• [Data segment]:
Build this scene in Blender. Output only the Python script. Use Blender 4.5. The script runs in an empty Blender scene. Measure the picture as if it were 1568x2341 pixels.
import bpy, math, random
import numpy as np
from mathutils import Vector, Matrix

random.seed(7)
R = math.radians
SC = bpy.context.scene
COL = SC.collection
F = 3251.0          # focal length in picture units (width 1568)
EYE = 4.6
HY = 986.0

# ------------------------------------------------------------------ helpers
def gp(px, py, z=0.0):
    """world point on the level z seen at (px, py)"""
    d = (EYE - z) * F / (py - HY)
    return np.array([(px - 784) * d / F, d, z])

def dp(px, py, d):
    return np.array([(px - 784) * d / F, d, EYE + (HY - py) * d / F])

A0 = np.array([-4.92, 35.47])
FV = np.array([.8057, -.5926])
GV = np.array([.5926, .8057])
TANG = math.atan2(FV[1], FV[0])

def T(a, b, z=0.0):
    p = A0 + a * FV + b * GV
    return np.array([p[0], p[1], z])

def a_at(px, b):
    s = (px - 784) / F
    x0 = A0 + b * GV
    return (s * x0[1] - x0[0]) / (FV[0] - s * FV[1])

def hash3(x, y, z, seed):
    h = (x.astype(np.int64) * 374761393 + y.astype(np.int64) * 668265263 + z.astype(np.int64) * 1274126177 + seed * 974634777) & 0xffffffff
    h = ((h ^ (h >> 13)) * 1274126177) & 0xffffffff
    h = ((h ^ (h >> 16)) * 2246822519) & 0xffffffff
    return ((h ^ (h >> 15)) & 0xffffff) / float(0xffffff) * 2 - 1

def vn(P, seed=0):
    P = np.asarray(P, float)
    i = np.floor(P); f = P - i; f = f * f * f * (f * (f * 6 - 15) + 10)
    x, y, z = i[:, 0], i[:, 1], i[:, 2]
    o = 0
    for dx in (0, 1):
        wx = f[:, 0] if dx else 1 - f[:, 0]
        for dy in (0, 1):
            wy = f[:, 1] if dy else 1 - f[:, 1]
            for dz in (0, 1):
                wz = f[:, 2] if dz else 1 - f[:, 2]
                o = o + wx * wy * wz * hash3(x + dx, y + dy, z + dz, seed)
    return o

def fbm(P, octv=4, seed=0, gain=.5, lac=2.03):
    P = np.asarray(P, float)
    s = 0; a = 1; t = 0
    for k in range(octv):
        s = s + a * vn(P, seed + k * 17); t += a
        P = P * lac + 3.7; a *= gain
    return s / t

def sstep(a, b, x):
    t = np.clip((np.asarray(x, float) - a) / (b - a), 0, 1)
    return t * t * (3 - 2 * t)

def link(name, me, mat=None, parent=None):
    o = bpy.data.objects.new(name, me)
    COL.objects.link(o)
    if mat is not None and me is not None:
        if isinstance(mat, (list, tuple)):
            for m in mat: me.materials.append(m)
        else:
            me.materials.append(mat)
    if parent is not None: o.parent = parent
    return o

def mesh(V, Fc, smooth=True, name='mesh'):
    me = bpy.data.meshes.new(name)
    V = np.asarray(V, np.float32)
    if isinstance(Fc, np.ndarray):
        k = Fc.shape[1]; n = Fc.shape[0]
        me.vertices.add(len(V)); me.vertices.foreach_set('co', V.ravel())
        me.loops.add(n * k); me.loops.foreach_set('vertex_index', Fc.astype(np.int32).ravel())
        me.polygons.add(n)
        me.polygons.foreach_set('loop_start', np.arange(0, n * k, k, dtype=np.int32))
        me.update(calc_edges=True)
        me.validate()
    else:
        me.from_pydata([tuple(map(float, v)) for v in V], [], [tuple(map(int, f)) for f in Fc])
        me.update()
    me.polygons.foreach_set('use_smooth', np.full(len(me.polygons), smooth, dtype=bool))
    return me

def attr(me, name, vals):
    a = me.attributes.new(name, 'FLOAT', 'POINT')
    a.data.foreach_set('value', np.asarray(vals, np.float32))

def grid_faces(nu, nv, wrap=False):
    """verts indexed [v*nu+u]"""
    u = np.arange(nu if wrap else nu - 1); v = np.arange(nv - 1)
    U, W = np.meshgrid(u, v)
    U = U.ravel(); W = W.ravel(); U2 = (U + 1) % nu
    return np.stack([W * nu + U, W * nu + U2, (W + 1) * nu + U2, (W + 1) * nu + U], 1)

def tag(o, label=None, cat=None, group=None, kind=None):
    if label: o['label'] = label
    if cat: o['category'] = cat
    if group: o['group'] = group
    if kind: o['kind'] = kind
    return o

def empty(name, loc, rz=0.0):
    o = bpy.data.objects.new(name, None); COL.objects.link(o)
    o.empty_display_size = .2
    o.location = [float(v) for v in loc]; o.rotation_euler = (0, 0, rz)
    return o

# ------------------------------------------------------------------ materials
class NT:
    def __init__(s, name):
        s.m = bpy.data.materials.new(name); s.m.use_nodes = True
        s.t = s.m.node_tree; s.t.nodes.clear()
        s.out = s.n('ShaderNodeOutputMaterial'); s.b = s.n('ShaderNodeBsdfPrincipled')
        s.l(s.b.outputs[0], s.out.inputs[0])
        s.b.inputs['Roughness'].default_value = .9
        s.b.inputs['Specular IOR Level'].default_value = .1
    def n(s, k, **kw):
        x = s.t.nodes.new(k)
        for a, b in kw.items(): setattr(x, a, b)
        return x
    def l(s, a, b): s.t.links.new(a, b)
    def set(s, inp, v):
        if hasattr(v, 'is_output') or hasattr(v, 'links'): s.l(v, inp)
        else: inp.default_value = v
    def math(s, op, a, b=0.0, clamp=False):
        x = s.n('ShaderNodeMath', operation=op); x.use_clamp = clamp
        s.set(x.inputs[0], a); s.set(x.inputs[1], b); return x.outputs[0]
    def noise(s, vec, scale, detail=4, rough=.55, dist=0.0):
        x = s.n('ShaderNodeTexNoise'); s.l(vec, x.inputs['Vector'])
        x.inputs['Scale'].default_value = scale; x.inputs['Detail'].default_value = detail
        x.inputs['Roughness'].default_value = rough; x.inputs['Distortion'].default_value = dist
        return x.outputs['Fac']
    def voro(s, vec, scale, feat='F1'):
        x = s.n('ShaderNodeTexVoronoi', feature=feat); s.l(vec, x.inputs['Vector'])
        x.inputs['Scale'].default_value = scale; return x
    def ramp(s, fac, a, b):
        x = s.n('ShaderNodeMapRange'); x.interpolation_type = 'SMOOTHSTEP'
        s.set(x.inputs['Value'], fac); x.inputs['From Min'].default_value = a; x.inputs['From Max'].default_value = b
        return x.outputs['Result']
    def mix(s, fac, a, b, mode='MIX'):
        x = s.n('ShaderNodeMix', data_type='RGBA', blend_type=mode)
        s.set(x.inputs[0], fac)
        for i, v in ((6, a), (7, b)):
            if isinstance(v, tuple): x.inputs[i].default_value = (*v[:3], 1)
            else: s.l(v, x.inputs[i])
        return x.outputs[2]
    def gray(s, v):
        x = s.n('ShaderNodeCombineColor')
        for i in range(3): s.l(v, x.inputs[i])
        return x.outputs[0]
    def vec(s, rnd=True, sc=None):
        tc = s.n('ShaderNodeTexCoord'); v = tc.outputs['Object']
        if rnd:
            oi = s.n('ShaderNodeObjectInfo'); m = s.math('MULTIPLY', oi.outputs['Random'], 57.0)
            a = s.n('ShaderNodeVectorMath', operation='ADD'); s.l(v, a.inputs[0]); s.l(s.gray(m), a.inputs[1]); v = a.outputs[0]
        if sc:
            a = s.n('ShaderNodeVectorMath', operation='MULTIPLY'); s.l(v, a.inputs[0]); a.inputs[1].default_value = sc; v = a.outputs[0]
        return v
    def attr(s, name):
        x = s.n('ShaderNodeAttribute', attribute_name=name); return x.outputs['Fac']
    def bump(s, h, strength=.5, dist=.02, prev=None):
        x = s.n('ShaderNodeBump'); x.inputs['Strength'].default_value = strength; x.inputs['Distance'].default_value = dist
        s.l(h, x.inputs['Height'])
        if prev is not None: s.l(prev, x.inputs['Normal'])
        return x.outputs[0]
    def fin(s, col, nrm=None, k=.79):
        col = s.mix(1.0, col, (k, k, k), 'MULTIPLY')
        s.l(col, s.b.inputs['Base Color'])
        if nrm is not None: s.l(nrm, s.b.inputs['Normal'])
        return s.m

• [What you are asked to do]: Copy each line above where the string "scene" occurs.

• [Complete output]:
Build this scene in Blender. Output only the Python script. Use Blender 4.5. The script runs in an empty Blender scene. Measure the picture as if it were 1568x2341 pixels.
SC = bpy.context.scene